Die Stadtverwaltung bestreitet dies, die Umfahrungsstrecke sei eindeutig nicht der Grund für die Überflutung des Hohenrheins. Vielmehr sei das Wasser vom Plateau Todtental kommend ins Tal geflossen, argumentiert man im Rathaus. Paul Arzheimer, pensionierter Schulleiter und stellvertretender Fraktionsvorsitzender der Freien Bürgerliste (FBL), hat derweil eigene Recherchen angestellt und bezweifelt die Argumentation. Er fordert gemeinsame Maßnahmen, um bei künftigen Starkregenereignissen gewappnet zu sein.
Begründung kann nicht überzeugen
In einem Schreiben an Oberbürgermeister Lennart Siefert verweist Arzheimer auf die bestehende Starkregengefahrenkarte. „Es ist zwar richtig, dass das Plateau Todtental als Sturzflut-Entstehungsgebiet Bergland ausgewiesen ist. Es ist aber auch richtig, dass im Bereich der Umfahrungsstrecke diese Abflussflächen zusammentreffen.“ Allerdings könne ihn die Begründung der Verwaltung nicht überzeugen, so Arzheimer weiter. „Zum Zeitpunkt des Starkregens weist besagtes Plateau teils brusthohe Vegetation mit bearbeiteten Ackerflächen aus.“
Somit sei gerade hier eine optimale Infiltration der Regenmassen gegeben, glaubt Arzheimer. „Rückfragen bei Anwohnern haben gezeigt, dass es sowohl in diesem Bereich als auch im Wohngebiet Hinter Lahneck zu keinen gravierenden Schäden durch Überflutung gekommen ist.“ Der Kommunalpolitiker selbst habe sich davon überzeugt, dass weder Schlammmassen im Bereich Todtental oder Verunreinigungen an den Häusern zu erkennen gewesen seien. Natürlich sei dies eine subjektive Einschätzung, betont er. Es sei aber „davon auszugehen, auch nach Einschätzung von Fachleuten, dass die Ursache der Schlammüberflutung bei besagter Umfahrungsstrecke zu suchen ist“.
Viele Bäume gefällt
Für die Umfahrung seien rund 350 gesunde Bäume mit einem Durchmesser von 20 bis 60 Zentimetern gefällt worden, so Arzheimers Recherche. „Gleichzeitig wurden die Wurzelballen auf der Trasse entfernt.“ Dabei dienten diese dazu, den Boden zu stabilisieren. Aufgrund des Hangrutsches Ende 2021 auf dem Parkplatz der Firma Avient sei davon auszugehen, „dass die Bodenbeschaffung bekannt war“. Der Bodenaufbau sei gekennzeichnet durch meterhohen lehmigen Sand, Anteile von Löss und Bims.

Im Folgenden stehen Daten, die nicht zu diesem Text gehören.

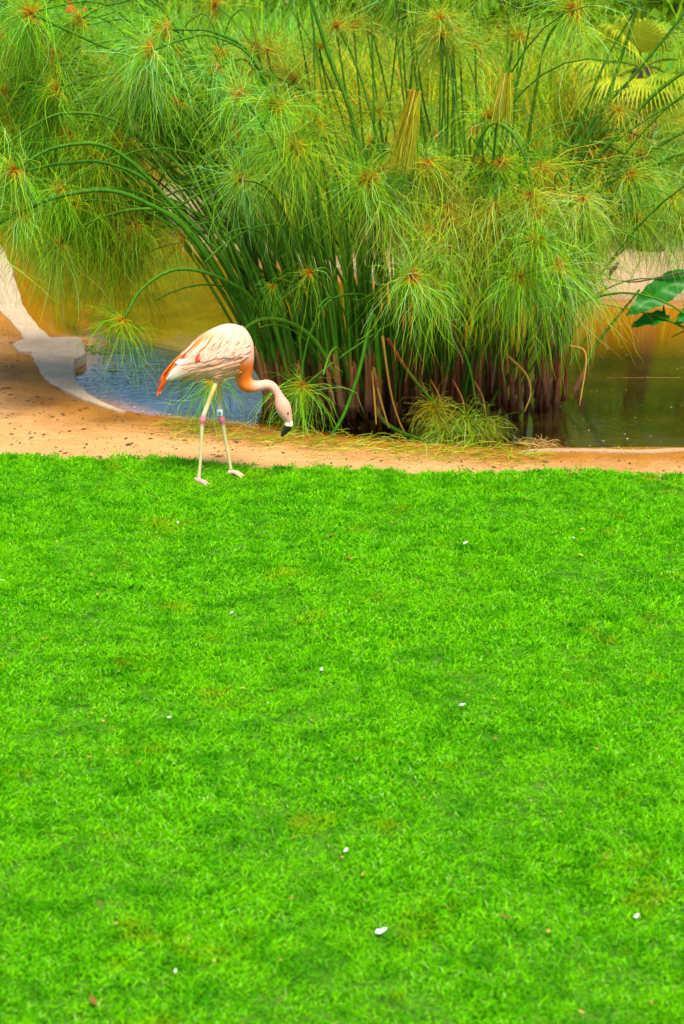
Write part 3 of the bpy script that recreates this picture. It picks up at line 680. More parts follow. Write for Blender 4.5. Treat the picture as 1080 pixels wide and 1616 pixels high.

„Bei Beschädigung der Bodenoberfläche und Infiltration von Wasser verliert der Boden seine Festigkeit, wird zu einer Schlammmasse, die zusammen mit dem Erdaushub in der Hanglage abrutscht.“ Genau dies sei im August passiert, glaubt der FBL-Politiker. „Bleibt zu hoffen, dass der geplante Entwässerungsgraben eine zukünftige Schädigung verhindert.“
Es stehe völlig außer Frage, dass sich das Klima ändere und Haus- und Grundeigentümer häufiger mit Wetterextremen wie Starkregen konfrontiert würden. „Und wir werden sicherlich die Klimaveränderung nicht beeinflussen oder gar stoppen können“, sagt Arzheimer. „Wir können aber geeignete Maßnahmen und Hilfsangebote entwickeln, um die Folgen zumindest abzumildern.“
Frühwarnsystem wichtig
Um sich vor den Auswirkungen von Starkregen zu schützen, sei es wichtig, Frühwarnsysteme zu errichten und sicherzustellen, dass die Entwässerungssysteme in gutem Zustand sind. Klar sei, dass bei Starkregen der Mischwasserkanal in besagtem Gebiet nicht alles Wasser aufnehmen könne, so Arzheimer. „Seit Jahrzehnten ist bekannt, dass für die rund 3000 Menschen in diesem Gebiet der Kanal unterdimensioniert ist.“ Nun werde der Kanal zwar erneuert, allerdings stellenweise bei gleichem Querschnitt. „Kann das funktionieren?“
Bei vielen Menschen in Friedland herrschten „Sorgen, Verzweiflung und Verärgerung“, hat Arzheimer beobachtet und fordert: „Lassen Sie uns gemeinsam mit den Menschen vor Ort nach Lösungen suchen, um prekäre Lebenssituationen zu verbessern, und dazu beitragen, die Wohn- und Daseinssituation hier zu verbessern.“ Die komplexe Situation müsse in einem Arbeitskreis vorberaten und dann im Ausschuss beschlossen werden.